TASK DESCRIPTION: The lines below are to be quoted exactly, from the first through the one that contains "R = math.radians".

========================

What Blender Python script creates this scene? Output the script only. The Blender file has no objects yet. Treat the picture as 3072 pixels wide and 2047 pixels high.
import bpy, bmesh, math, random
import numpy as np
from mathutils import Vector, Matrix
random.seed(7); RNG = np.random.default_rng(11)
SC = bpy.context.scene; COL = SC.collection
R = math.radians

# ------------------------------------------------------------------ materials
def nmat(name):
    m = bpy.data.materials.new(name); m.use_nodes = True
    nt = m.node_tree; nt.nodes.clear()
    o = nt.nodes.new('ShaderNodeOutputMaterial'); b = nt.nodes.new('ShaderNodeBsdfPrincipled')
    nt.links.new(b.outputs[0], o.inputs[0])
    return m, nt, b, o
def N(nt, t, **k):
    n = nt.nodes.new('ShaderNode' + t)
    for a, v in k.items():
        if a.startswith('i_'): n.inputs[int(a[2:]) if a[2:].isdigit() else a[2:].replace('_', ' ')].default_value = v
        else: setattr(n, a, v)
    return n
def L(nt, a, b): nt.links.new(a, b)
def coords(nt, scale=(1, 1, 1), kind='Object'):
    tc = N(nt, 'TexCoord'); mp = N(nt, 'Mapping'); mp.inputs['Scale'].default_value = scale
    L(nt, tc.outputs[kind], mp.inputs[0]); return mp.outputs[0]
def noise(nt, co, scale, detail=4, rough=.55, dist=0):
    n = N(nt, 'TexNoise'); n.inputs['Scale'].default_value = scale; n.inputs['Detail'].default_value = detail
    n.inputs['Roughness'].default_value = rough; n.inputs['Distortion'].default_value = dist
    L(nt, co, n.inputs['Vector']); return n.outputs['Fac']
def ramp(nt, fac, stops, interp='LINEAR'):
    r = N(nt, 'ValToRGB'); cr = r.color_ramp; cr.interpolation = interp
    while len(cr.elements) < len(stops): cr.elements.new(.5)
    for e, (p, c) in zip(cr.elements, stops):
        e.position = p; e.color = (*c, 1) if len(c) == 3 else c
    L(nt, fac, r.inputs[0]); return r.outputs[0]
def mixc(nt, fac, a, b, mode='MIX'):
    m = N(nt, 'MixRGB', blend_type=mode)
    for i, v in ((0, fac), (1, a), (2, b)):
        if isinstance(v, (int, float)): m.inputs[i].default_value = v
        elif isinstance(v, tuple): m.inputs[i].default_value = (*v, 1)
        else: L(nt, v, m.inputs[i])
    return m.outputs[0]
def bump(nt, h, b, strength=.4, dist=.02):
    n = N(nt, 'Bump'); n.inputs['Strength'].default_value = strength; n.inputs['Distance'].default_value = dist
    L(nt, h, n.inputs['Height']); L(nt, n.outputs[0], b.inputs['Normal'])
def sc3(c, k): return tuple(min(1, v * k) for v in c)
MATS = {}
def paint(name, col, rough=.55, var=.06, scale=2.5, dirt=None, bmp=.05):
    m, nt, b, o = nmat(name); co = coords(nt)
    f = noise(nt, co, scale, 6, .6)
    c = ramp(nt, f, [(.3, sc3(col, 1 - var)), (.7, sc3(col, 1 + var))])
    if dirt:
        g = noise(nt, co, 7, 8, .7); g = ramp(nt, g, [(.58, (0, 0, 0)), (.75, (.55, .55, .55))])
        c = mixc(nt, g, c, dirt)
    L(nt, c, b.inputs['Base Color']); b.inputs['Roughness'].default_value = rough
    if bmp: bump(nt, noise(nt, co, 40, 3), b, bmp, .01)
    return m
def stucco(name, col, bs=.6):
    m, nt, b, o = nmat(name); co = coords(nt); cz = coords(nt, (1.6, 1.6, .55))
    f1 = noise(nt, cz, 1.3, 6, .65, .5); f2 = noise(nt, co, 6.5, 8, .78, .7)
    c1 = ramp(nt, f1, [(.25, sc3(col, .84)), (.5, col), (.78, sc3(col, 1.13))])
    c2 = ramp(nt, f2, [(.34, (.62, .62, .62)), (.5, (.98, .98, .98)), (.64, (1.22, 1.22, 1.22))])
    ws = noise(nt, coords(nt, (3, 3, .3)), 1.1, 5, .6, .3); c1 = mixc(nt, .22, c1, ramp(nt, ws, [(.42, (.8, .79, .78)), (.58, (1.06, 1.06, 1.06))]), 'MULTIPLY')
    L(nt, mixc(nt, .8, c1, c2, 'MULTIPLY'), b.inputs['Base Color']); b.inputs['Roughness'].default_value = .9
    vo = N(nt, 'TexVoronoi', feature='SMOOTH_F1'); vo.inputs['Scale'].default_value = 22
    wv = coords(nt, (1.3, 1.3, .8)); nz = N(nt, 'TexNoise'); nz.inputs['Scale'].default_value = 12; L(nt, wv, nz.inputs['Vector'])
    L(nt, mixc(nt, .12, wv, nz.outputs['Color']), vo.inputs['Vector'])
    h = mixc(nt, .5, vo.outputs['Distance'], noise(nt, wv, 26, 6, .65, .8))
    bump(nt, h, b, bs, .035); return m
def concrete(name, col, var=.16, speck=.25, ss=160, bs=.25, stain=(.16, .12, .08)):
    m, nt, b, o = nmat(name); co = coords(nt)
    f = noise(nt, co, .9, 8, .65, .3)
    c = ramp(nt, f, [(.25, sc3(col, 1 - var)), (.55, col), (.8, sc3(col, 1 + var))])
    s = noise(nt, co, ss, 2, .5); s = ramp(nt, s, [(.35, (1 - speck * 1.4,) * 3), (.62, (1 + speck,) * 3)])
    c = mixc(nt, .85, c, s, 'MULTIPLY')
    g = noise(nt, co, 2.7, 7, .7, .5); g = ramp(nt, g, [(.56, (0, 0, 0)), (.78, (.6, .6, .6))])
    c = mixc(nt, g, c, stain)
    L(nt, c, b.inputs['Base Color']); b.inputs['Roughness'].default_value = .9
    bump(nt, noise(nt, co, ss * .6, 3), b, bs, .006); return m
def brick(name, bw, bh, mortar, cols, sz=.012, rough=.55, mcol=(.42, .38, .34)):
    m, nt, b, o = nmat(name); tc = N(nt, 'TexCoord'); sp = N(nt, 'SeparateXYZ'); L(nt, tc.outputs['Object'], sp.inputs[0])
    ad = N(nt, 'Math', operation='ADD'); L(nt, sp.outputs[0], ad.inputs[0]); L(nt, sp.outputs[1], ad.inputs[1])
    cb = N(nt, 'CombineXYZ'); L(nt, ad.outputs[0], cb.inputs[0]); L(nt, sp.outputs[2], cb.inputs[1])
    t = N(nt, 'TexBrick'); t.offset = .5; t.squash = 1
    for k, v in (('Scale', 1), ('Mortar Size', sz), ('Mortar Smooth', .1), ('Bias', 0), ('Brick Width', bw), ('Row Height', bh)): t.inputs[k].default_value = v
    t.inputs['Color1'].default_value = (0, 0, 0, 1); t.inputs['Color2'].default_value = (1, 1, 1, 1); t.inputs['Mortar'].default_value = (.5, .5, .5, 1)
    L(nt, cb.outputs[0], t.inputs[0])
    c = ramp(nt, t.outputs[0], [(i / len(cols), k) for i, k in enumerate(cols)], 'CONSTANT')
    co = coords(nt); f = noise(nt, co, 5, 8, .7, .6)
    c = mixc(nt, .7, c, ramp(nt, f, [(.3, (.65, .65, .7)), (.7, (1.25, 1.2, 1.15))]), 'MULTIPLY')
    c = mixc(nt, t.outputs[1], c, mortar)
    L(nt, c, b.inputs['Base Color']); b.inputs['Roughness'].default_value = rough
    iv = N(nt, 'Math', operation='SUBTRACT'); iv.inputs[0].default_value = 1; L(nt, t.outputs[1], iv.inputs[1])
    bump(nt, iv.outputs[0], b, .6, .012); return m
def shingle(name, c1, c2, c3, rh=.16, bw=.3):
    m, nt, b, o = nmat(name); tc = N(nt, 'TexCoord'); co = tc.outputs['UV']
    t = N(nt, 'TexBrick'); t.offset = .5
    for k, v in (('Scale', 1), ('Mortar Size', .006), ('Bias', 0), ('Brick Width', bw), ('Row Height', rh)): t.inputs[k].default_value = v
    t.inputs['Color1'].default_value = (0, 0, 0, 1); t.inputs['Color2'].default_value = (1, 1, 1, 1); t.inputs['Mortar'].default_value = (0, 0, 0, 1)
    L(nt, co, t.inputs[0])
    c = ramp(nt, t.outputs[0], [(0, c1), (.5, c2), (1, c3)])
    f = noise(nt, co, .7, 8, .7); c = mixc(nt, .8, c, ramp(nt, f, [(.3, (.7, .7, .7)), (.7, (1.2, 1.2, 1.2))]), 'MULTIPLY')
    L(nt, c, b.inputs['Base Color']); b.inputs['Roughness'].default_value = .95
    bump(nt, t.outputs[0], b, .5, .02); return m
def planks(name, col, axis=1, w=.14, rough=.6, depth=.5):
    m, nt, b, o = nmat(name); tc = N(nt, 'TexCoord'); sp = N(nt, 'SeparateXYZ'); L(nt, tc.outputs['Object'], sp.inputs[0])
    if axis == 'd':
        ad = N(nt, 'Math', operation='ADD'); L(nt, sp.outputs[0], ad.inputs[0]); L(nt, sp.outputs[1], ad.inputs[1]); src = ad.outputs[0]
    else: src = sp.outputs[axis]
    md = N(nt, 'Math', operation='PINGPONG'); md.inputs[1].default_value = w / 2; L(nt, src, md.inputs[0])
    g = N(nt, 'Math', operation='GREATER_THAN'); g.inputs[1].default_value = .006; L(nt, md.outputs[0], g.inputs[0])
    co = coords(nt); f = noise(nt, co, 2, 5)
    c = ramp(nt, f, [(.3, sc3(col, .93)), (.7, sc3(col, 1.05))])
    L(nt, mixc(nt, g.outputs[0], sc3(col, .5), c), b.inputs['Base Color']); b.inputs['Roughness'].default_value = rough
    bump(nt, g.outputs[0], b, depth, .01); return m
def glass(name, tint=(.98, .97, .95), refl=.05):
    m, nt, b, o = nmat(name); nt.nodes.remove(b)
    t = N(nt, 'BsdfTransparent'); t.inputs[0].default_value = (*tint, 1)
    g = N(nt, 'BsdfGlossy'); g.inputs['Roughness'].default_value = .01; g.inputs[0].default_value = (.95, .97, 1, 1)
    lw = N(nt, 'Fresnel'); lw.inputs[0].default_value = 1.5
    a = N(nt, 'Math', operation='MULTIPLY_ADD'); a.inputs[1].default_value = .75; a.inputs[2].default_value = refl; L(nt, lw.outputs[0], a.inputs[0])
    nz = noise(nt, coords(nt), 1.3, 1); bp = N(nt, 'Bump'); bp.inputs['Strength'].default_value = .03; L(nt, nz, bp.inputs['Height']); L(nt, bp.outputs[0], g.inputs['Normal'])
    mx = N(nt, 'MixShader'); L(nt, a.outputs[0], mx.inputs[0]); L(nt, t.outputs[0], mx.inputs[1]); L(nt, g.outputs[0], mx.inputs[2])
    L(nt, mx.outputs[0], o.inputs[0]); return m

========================

REPLY TO THE EXERCISE:
What Blender Python script creates this scene? Output the script only. The Blender file has no objects yet. Treat the picture as 3072 pixels wide and 2047 pixels high.
import bpy, bmesh, math, random
import numpy as np
from mathutils import Vector, Matrix
random.seed(7); RNG = np.random.default_rng(11)
SC = bpy.context.scene; COL = SC.collection
R = math.radians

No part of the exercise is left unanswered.